I wanted to have a dual boot with Plan9 and Linux on my computer, but couldn't use Plan9 MBR, which only supports the system itself, nor GRUB or other bootloaders that would not accept to load a kernel from an unknown filesystem. Hence, an hybrid approach was chosen, so as not to pollute any of the operating systems: GRUB is installed regularly (after MBR), and the Plan9 VBR is kept as is on the Plan9 partition.
This system cannot work without a dispatcher allowing to choose which system to boot from: that is where No More Plan enters into play: it simply chainloads one of the VBR (out of four maximum) and passes execution to it. A fifth option also allows booting from after-MBR sector (ie. GRUB).

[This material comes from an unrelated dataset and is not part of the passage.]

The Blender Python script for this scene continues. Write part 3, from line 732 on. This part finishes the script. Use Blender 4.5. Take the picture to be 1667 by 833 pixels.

Code is provided for a GNU as
linker, so it cannot be built on Plan9 directly. It consists of a single assembly file for x86_64, mbr.S
and a linker file for GNU ld
. To get the binary MBR, run:
gcc -E mbr.S | as --32 -mx86-used-note=no -o mbr.o -
ld -T mbr.ld -o mbr.bin mbr.o
Then burn the new MBR to an existing disk, effectively erasing the one provided by the system. No guaranteed is given for the program, which may not work depending on your BIOS setup.
The code in this repository, licensed under GNU GPL v3.0, was greatly inspired by MBR included in the GNU GRUB project, Plan9 project and FreeBSD.